• Task:
Your output must be the lines below from the line containing "What Blender Python" to the line containing "S.view_settings.gamma=1.2", both lines included, reproduced exactly and without pictures.

• Given data:
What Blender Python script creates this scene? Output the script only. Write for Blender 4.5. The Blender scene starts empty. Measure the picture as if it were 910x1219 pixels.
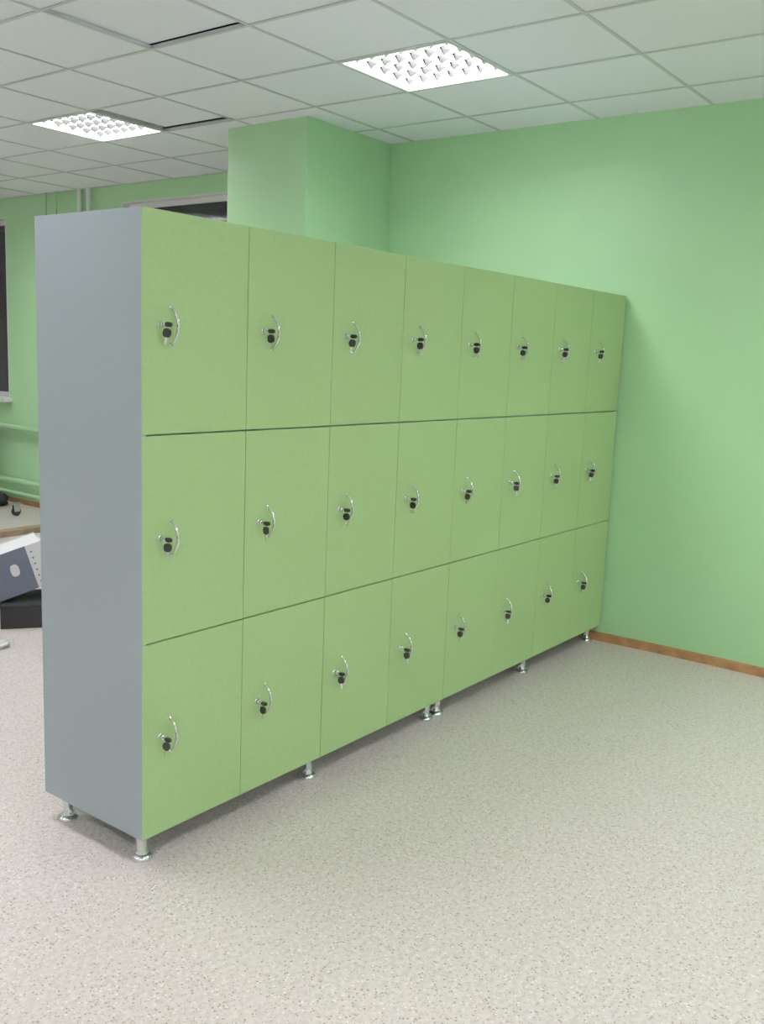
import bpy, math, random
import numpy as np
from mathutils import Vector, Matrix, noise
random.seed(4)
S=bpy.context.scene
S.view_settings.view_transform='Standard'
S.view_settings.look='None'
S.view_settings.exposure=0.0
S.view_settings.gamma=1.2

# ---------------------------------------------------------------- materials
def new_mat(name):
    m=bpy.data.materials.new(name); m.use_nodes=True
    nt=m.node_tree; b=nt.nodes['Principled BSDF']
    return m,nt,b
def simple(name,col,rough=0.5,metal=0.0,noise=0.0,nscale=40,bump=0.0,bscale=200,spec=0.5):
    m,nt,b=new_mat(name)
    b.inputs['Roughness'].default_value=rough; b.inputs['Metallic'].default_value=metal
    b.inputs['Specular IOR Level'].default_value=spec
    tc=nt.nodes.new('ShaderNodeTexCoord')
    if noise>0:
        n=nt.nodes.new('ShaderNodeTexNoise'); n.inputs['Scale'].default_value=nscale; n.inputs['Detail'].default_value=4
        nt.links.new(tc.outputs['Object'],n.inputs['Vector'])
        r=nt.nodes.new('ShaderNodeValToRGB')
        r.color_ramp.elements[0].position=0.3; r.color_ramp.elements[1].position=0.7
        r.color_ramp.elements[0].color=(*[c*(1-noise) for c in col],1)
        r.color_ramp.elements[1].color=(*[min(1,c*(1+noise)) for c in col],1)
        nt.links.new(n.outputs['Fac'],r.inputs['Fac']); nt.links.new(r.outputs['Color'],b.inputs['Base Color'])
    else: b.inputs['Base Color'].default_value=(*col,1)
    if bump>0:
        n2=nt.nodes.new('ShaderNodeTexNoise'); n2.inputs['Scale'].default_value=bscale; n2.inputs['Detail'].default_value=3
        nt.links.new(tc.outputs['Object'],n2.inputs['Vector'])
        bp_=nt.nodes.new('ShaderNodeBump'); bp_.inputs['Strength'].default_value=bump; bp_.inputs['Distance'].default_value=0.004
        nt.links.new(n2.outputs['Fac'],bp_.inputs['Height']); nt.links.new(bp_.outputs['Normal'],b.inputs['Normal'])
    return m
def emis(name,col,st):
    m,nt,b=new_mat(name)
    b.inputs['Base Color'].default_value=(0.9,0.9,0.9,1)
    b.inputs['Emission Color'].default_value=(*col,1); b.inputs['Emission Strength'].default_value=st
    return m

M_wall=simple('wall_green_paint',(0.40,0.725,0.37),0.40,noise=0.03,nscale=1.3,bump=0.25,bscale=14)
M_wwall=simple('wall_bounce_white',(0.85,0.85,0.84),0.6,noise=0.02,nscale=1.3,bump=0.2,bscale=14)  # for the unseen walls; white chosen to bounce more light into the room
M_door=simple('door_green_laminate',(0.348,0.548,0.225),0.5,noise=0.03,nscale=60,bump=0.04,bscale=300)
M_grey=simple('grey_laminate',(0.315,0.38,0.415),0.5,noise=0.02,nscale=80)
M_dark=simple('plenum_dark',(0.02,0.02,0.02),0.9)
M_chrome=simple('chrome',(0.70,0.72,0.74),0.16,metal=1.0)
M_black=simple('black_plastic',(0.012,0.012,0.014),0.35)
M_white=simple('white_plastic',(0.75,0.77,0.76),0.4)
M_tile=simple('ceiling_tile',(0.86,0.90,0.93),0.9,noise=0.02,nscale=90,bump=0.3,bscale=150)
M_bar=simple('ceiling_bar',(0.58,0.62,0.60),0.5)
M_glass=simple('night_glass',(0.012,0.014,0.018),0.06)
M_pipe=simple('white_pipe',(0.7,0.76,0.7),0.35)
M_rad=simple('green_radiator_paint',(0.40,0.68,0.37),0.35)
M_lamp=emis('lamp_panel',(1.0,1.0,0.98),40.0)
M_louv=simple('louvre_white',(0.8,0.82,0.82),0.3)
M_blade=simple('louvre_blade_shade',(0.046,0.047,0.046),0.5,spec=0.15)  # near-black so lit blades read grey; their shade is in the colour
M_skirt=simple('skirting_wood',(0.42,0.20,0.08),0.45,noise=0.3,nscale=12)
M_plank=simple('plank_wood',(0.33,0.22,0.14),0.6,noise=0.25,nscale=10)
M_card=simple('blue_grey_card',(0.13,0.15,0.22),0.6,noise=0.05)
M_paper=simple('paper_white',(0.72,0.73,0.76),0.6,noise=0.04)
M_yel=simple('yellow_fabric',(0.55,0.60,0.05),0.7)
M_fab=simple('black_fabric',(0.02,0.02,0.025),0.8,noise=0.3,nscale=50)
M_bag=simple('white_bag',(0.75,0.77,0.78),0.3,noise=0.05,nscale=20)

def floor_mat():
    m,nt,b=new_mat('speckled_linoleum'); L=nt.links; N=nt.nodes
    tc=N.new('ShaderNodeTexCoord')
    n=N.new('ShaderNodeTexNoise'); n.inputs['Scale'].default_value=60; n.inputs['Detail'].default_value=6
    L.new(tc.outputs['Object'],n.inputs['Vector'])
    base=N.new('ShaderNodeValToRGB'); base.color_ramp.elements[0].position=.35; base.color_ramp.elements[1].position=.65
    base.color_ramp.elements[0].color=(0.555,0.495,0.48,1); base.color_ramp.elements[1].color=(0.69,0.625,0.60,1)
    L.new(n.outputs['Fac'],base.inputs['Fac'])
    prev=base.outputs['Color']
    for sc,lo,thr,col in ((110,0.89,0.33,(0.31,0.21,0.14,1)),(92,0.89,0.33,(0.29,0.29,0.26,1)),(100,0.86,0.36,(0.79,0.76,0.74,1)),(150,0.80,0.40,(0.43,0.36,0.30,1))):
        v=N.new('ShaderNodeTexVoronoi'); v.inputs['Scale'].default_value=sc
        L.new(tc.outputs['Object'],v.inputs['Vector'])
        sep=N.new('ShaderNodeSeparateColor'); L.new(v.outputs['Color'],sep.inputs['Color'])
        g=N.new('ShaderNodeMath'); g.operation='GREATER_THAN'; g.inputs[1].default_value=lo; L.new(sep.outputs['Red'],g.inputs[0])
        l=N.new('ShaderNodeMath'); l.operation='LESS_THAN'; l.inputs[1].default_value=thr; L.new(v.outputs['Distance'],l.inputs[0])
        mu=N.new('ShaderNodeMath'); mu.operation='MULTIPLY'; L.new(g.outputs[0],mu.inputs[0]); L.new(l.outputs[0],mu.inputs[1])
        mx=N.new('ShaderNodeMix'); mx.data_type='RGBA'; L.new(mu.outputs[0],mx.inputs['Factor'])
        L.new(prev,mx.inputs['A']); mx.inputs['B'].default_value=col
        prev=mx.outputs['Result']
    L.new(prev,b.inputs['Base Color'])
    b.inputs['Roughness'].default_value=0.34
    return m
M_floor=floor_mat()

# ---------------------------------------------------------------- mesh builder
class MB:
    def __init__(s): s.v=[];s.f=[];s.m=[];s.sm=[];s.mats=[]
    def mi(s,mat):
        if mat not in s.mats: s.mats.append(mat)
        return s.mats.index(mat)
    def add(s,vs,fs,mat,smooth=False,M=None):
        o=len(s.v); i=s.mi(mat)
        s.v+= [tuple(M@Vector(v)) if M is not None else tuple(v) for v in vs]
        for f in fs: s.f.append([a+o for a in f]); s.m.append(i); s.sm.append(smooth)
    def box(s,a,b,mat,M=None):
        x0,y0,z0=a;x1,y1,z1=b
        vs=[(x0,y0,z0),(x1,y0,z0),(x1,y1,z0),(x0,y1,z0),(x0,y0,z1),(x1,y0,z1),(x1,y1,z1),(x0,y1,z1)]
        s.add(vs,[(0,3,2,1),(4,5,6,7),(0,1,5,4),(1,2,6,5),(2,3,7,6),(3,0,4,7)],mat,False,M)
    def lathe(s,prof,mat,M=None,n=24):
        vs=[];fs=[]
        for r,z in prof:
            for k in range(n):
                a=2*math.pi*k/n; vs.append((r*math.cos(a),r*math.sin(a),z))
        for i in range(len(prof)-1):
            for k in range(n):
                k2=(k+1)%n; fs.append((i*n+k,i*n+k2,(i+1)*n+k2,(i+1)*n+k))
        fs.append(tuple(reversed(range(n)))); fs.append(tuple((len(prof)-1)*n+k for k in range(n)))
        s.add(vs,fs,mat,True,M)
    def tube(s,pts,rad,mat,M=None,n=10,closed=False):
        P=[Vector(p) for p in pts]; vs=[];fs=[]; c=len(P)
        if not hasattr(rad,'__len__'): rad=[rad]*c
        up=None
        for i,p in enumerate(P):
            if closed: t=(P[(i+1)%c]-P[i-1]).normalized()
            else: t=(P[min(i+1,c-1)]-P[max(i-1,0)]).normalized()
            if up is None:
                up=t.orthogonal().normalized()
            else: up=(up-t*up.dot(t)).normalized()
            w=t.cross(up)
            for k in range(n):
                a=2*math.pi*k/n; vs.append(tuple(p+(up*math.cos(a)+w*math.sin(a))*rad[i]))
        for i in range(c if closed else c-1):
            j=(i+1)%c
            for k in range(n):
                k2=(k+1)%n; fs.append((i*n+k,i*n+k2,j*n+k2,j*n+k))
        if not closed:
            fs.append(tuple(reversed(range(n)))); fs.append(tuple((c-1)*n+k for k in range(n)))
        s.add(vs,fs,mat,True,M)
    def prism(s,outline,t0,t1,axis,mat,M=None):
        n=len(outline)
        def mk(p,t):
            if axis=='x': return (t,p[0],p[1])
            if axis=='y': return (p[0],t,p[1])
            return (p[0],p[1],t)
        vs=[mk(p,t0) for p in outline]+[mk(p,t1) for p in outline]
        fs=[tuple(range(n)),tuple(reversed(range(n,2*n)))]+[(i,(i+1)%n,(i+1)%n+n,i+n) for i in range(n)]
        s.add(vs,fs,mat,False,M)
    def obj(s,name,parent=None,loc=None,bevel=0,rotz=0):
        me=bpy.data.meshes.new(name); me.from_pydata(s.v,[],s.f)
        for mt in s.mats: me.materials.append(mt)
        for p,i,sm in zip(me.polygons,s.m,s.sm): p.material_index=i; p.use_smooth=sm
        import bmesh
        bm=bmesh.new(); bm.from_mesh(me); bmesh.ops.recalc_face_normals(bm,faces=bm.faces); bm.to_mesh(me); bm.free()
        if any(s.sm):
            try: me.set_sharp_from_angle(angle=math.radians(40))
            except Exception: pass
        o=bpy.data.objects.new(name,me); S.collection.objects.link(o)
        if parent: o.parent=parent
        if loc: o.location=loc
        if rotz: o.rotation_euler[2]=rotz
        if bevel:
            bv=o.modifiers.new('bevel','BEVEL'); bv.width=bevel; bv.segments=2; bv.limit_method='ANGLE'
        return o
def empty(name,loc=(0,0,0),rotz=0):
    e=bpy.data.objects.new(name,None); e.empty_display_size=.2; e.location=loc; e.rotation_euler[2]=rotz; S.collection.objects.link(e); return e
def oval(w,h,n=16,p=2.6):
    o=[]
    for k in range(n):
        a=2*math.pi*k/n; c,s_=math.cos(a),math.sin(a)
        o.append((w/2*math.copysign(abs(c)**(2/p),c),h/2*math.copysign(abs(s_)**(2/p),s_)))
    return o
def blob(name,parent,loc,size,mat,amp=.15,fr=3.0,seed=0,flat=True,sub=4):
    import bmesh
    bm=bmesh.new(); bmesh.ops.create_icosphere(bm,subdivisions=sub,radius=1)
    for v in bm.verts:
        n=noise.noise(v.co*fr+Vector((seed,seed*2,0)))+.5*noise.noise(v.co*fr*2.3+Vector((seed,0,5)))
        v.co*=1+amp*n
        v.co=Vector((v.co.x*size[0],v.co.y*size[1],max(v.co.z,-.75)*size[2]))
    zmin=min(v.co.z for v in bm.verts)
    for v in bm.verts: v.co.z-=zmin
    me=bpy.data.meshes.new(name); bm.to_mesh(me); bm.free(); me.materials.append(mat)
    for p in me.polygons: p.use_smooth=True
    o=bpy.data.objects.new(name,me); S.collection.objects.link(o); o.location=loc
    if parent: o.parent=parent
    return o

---

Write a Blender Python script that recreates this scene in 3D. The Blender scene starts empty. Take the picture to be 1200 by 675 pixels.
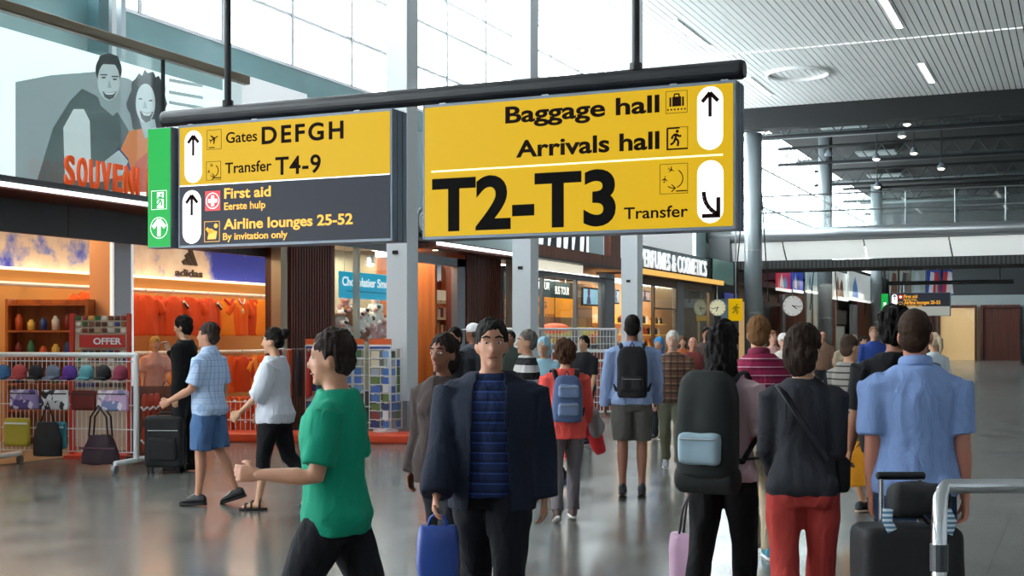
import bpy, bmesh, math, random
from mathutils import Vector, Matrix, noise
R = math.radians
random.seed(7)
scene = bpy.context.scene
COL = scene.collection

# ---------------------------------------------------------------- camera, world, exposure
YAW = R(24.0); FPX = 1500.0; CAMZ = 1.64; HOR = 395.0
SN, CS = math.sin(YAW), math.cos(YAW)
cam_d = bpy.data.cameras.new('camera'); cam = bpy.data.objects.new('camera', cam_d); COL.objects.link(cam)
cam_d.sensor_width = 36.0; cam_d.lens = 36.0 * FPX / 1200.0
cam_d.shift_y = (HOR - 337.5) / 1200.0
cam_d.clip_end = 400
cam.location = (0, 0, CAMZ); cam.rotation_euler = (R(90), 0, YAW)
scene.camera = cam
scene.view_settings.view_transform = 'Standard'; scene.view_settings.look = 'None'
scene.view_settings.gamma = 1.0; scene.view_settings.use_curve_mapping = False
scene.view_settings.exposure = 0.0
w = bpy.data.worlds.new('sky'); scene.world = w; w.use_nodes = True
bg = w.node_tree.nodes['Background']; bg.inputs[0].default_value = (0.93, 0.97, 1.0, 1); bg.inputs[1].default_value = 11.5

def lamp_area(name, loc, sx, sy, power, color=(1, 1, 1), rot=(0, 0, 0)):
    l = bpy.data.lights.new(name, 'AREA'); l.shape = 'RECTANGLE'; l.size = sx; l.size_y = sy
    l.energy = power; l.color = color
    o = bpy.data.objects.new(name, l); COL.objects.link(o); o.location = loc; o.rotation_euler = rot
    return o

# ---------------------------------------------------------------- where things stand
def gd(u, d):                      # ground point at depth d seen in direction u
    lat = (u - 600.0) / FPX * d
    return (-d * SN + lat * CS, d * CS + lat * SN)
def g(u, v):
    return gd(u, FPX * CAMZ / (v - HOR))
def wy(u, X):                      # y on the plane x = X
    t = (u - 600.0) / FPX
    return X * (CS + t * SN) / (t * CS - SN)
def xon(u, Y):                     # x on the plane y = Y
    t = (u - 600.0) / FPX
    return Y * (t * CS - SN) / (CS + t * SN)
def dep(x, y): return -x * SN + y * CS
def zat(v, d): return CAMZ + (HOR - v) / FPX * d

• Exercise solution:
What Blender Python script creates this scene? Output the script only. Write for Blender 4.5. The Blender scene starts empty. Measure the picture as if it were 910x1219 pixels.
import bpy, math, random
import numpy as np
from mathutils import Vector, Matrix, noise
random.seed(4)
S=bpy.context.scene
S.view_settings.view_transform='Standard'
S.view_settings.look='None'
S.view_settings.exposure=0.0
S.view_settings.gamma=1.2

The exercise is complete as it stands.